The island history originated after a territorial separation from the coast of Asia.
During the years of its existence, the island was inhabited by a mixture of nations and accepted a mixture of civilizations. The island passed sequentially from pre-Greeks to Dorians in 1000 BC, after that to the Venetians, to the Knights of St. John in 1310 AD, to the Turks in 1552 AD, in order to return to the modern arms of its maternal Hellenistic past in 1948.
Tilos was inhabited from the Neolithic era (8000-7000 BC), to which the important and impressive paleontological findings of prehistoric elephants bear witness. Their skeletons were found after the excavations that took place in Charkadio cave. Other excavations prove the Minoans and subsequently the Mycenaeans also lived on Tilos, as in other Dodecanese islands. The island was also inhabited by the Pelasgians and this can be seen from the walls that were found.

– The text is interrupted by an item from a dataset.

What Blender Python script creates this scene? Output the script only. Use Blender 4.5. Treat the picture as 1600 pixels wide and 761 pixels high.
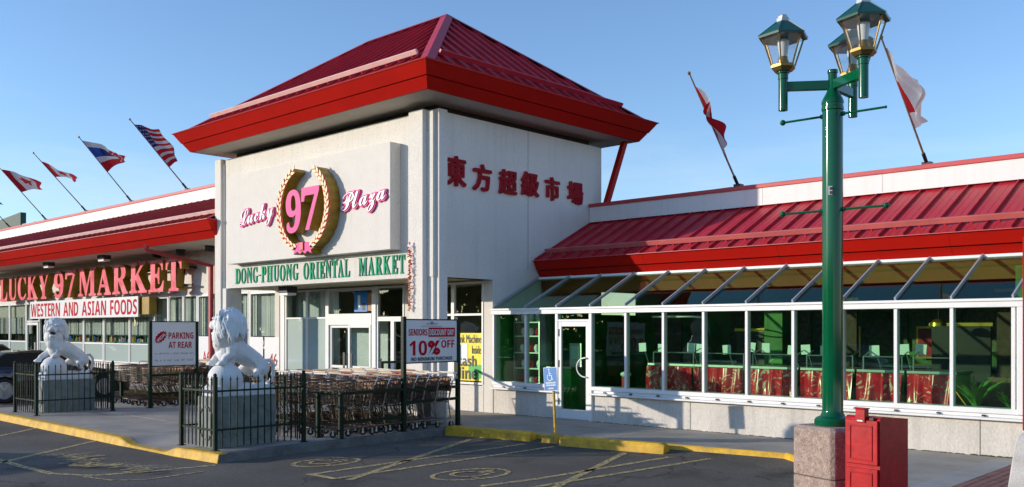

Herodotus spoke of the golden age of Tilos in the 7th century BC, during which Tilini of Gelas colonized Sicily with Tilos islanders and Lindos residents.
In the 5th century BC, Tilos became part of the Athenian confederacy and remained dependent upon the island of Rhodes, until it passed to the Romans. The richness of the archaeological finds dating from the Roman and early-Christian times reflects the island prosperity.